**WHAT IS EXPECTED:** Restate the data below word for word. Skip any images it contains.

**DATA SHOWN:**
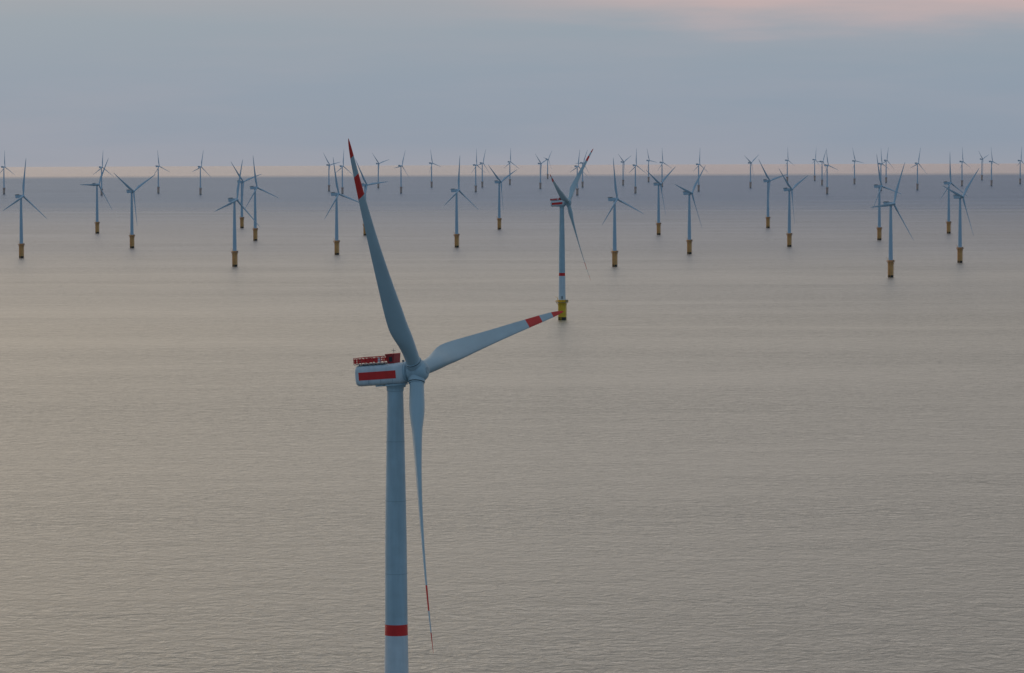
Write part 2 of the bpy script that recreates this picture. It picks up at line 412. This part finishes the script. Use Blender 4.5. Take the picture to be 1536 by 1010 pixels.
pinkz=N.new('ShaderNodeMath'); pinkz.operation='MULTIPLY_ADD'; Lk.new(cn.outputs[0],pinkz.inputs[0]); pinkz.inputs[1].default_value=.016; Lk.new(Z,pinkz.inputs[2])
pinkf=mul(mul(mrange(pinkz.outputs[0],.031,.0395),mrange(X,-.03,.06)),mrange(Z,.04,.07,1,0))
front=mix(mul(pinkf,.85),front,(.57,.43,.43))
front=mix(mul(cf,.16),front,(.41,.39,.44))
glow=mrange(X,-.20,.16,1.24,.77,False)
g=N.new('ShaderNodeVectorMath'); g.operation='SCALE'; Lk.new(front,g.inputs[0]); Lk.new(glow,g.inputs['Scale'])
front=mix(mrange(Z,.03,.10),front,g.outputs[0])
front=mix(mul(mrange(X,-.12,.04,1,0),mrange(Z,.03,.10)),front,mix(1.0,front,(1.06,1.0,.90),'MULTIPLY'))
back=ramp(mrange(Z,0,1,smooth=False),[(0,(.12,.215,.315)),(.4,(.135,.235,.345)),(1,(.28,.33,.39))])
col=mix(mrange(Y,-.15,.75),back,front)
sc=N.new('ShaderNodeVectorMath'); sc.operation='SCALE'; sc.inputs['Scale'].default_value=10; Lk.new(col,sc.inputs[0])
fin=mix(.95,sky.outputs[0],sc.outputs[0])
Lk.new(fin,bg.inputs['Color'])

sl=bpy.data.lights.new('sun','SUN'); sl.energy=.22; sl.angle=math.radians(14); sl.color=(1,.82,.66)
so=bpy.data.objects.new('sun',sl); S.collection.objects.link(so)
d=Vector((math.sin(SUN_AZ)*math.cos(SUN_EL),math.cos(SUN_AZ)*math.cos(SUN_EL),math.sin(SUN_EL)))
so.rotation_euler=d.to_track_quat('Z','Y').to_euler(); so.location=(0,0,300)

# ---------------------------------------------------------------- camera
cd=bpy.data.cameras.new('camera'); cam=bpy.data.objects.new('camera',cd); S.collection.objects.link(cam)
cd.sensor_width=36; cd.lens=36*6500/1536; cd.clip_start=1; cd.clip_end=300000
pitch=math.atan(300/6500)
cam.matrix_world=Matrix.Translation((0,0,EYE))@Matrix.Rotation(math.pi/2-pitch,4,'X')@Matrix.Rotation(math.radians(-.2),4,'Z')
S.camera=cam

**WRITTEN SOLUTION:**
Write part 2 of the bpy script that recreates this picture. It picks up at line 412. This part finishes the script. Use Blender 4.5. Take the picture to be 1536 by 1010 pixels.
pinkz=N.new('ShaderNodeMath'); pinkz.operation='MULTIPLY_ADD'; Lk.new(cn.outputs[0],pinkz.inputs[0]); pinkz.inputs[1].default_value=.016; Lk.new(Z,pinkz.inputs[2])
pinkf=mul(mul(mrange(pinkz.outputs[0],.031,.0395),mrange(X,-.03,.06)),mrange(Z,.04,.07,1,0))
front=mix(mul(pinkf,.85),front,(.57,.43,.43))
front=mix(mul(cf,.16),front,(.41,.39,.44))
glow=mrange(X,-.20,.16,1.24,.77,False)
g=N.new('ShaderNodeVectorMath'); g.operation='SCALE'; Lk.new(front,g.inputs[0]); Lk.new(glow,g.inputs['Scale'])
front=mix(mrange(Z,.03,.10),front,g.outputs[0])
front=mix(mul(mrange(X,-.12,.04,1,0),mrange(Z,.03,.10)),front,mix(1.0,front,(1.06,1.0,.90),'MULTIPLY'))
back=ramp(mrange(Z,0,1,smooth=False),[(0,(.12,.215,.315)),(.4,(.135,.235,.345)),(1,(.28,.33,.39))])
col=mix(mrange(Y,-.15,.75),back,front)
sc=N.new('ShaderNodeVectorMath'); sc.operation='SCALE'; sc.inputs['Scale'].default_value=10; Lk.new(col,sc.inputs[0])
fin=mix(.95,sky.outputs[0],sc.outputs[0])
Lk.new(fin,bg.inputs['Color'])

sl=bpy.data.lights.new('sun','SUN'); sl.energy=.22; sl.angle=math.radians(14); sl.color=(1,.82,.66)
so=bpy.data.objects.new('sun',sl); S.collection.objects.link(so)
d=Vector((math.sin(SUN_AZ)*math.cos(SUN_EL),math.cos(SUN_AZ)*math.cos(SUN_EL),math.sin(SUN_EL)))
so.rotation_euler=d.to_track_quat('Z','Y').to_euler(); so.location=(0,0,300)

# ---------------------------------------------------------------- camera
cd=bpy.data.cameras.new('camera'); cam=bpy.data.objects.new('camera',cd); S.collection.objects.link(cam)
cd.sensor_width=36; cd.lens=36*6500/1536; cd.clip_start=1; cd.clip_end=300000
pitch=math.atan(300/6500)
cam.matrix_world=Matrix.Translation((0,0,EYE))@Matrix.Rotation(math.pi/2-pitch,4,'X')@Matrix.Rotation(math.radians(-.2),4,'Z')
S.camera=cam